No u mnie w firmie też są opinie, że testerzy są niepotrzebni, a mimo to zwykle niedługo po deployu klienci przysyłają listę bugów w oprogramowaniu na produkcji. Mało tego - są bugi które w kółko powracają. Mimo to nie mamy wydzielonych testerów. Testami zajmują się programiści, co jest moim zdaniem słabe, bo testera da się zatrudnić taniej niż programistę, a jednocześnie tester nie powinien znać kodu aplikacji, by nie unikać (podświadomie/ od niechcenia/ z przyzwyczajenia/ whatever) kroków postępowania które wykażą błędy.

Nie licząc Comarchu (w którym niewiele się nauczyłem) to pracuję już w trzeciej firmie i w każdej z nich zwykłe klikanie po wersji produkcyjnej dość szybko ujawniało błędy, mimo iż nieraz kod miał w miarę OK pokrycie testami.

0

W dzisiejszych czasach nie potrzeba już testerów. Każda praktycznie gra jest wypuszczana bez testowania, a klienci i tak wyłapią wszystkie błędy - to jest najbardziej opłacalne.

0

U nas w firmie jest dział testerów. Niestety z testami ludzkimi jest taki problem, iż często są zgłaszane problemy kompletnie nieadekwatne do sytuacji lub też testy są przeprowadzane dość kiepsko.
Według mnie od testów powinny być automaty - czyli testy jednostkowe, integracyjne, funkcyjne itp.

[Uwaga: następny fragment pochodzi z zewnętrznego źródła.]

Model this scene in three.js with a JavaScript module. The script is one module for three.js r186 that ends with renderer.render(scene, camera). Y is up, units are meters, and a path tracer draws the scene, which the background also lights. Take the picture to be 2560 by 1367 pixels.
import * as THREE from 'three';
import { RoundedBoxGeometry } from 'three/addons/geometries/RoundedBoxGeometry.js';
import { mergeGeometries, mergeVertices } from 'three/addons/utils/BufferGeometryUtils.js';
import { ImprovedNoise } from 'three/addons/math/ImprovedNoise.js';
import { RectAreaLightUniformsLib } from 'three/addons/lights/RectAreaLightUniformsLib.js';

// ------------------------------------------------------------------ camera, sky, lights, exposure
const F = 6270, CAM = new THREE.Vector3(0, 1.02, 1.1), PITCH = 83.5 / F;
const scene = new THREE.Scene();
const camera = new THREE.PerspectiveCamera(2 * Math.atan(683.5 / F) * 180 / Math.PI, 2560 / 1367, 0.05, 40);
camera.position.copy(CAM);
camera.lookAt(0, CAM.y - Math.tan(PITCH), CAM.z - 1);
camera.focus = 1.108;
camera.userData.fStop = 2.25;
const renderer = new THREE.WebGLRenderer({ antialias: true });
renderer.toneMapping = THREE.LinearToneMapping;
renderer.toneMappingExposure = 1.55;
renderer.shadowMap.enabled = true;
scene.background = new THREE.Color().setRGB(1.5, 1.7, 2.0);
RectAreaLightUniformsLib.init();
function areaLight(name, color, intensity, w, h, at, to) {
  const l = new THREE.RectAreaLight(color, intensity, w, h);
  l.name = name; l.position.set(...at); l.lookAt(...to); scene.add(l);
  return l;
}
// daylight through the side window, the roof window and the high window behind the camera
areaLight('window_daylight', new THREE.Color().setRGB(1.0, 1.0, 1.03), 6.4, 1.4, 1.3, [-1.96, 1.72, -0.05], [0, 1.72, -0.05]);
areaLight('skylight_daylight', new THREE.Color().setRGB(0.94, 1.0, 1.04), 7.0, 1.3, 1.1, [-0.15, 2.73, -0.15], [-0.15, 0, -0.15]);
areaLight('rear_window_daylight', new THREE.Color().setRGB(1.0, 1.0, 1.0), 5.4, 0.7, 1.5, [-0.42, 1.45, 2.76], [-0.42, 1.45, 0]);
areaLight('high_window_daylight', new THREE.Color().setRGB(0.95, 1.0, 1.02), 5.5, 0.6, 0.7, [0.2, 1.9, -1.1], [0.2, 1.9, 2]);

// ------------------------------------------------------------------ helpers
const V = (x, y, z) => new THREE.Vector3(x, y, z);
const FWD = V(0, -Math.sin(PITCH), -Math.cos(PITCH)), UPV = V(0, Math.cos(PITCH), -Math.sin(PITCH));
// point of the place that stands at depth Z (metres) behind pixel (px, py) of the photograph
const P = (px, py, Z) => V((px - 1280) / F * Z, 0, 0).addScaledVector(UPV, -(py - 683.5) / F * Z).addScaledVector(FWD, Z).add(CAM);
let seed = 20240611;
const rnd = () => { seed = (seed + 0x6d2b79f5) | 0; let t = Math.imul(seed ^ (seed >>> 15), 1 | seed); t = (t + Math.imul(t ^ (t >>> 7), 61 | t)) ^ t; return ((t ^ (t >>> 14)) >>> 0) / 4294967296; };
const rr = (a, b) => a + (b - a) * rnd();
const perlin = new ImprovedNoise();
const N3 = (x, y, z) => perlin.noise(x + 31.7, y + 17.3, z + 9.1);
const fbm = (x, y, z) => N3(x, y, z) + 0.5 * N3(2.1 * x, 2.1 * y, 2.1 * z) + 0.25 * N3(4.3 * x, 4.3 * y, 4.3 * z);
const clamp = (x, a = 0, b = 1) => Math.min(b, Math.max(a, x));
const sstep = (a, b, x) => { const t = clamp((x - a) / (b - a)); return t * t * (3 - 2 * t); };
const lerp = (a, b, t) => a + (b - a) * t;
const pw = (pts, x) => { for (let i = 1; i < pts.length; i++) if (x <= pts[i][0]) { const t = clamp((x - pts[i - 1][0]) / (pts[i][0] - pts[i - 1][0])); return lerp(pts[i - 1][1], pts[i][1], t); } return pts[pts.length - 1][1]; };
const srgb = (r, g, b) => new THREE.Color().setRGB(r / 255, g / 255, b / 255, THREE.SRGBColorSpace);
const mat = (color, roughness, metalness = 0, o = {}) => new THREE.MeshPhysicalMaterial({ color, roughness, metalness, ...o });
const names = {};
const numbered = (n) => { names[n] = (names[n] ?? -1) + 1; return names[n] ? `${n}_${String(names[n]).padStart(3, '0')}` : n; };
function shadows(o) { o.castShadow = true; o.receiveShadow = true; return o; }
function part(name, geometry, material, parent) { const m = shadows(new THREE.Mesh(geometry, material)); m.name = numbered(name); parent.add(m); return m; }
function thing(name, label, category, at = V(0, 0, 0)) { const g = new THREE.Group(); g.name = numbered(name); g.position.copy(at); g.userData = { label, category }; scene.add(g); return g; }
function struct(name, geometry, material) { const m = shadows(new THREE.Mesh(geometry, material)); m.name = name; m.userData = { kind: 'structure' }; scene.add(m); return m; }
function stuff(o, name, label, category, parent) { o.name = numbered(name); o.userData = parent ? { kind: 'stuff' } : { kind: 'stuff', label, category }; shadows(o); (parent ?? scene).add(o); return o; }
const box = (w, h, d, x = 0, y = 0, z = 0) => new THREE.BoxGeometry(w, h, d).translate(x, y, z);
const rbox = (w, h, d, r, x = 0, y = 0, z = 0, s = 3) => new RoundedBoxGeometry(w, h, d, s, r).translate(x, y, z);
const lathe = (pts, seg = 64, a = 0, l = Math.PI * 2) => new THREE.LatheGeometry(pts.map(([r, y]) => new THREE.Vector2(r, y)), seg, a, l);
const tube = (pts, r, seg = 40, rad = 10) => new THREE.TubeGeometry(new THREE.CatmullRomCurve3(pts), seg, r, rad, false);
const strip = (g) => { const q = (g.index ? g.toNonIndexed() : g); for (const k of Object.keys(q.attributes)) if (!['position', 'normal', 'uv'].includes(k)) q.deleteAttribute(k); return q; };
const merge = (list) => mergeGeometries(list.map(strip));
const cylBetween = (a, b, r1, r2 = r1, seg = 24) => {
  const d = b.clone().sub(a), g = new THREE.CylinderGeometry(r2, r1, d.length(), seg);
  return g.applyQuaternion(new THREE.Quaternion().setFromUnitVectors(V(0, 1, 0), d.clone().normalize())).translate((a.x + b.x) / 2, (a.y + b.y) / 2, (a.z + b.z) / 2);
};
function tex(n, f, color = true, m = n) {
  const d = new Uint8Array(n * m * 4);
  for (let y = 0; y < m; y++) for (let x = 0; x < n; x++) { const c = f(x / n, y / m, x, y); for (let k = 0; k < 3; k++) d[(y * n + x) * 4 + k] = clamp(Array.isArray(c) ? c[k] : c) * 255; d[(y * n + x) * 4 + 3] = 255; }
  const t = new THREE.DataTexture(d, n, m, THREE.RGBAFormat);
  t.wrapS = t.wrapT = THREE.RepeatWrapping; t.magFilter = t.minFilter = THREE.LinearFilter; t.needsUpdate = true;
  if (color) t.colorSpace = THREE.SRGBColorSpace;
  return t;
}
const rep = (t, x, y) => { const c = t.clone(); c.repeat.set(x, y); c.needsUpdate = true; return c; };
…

Takie coś zastępuje dział testów i ludzi, którzy testują aplikacje nierównomiernie, niedokładnie i bez ustalonego algorytmu lub też ten algorytm łamią w pewnych sytuacjach.

Niemniej na dziś, jak widzę, iż firma posiada dział testów to kojarzy mi się jednocześnie z profesjonalizmem. Raczej nie chciałbym pracować w firmie gdzie nie ma jednej z tych rzeczy:

  • Testerów
    lub
  • testów jednostkowych, integracyjnych i funkcyjnych.
1

Oczywiście, że testerzy są potrzebni. Ja sam nie jestem w stanie pomyślec o każdym scenariuszu, częściej się zafiksuje na jednym paroma.

Kiedyś naprawiałem buga zgłoszonego przez testera i nie mogłem go powtórzyć mimo scenariusza. Po rozmowie, okazało się, że ja klikam a on wciska bodajże Enter, i to robiło różnicę.

Testerzy są potrzebni.

4

Warto przeczytać -> "Top Five (Wrong) Reasons You Don't Have Testers"
http://www.joelonsoftware.com/articles/fog0000000067.html

Testerzy są bardzo potrzebni. Szczególnie dlatego że testerzy są nastawieni zupełnie inaczej niż programiści i programista nie wyłapie nawet 5% błędów. Ale jednocześnie nie chodzi mi tutaj o testerów-klikaczy. Testerzy to są ludzie którzy powinni wymyślać jak rozwalic aplikację a potem tworzyć automatyczne testy które będą to wykonywać.

4
Wybitny alien napisał(a):

U nas w firmie jest dział testerów. Niestety z testami ludzkimi jest taki problem, iż często są zgłaszane problemy kompletnie nieadekwatne do sytuacji lub też testy są przeprowadzane dość kiepsko.
Według mnie od testów powinny być automaty - czyli testy jednostkowe, integracyjne, funkcyjne itp. Takie coś zastępuje dział testów i ludzi, którzy testują aplikacje nierównomiernie, niedokładnie i bez ustalonego algorytmu lub też ten algorytm łamią w pewnych sytuacjach.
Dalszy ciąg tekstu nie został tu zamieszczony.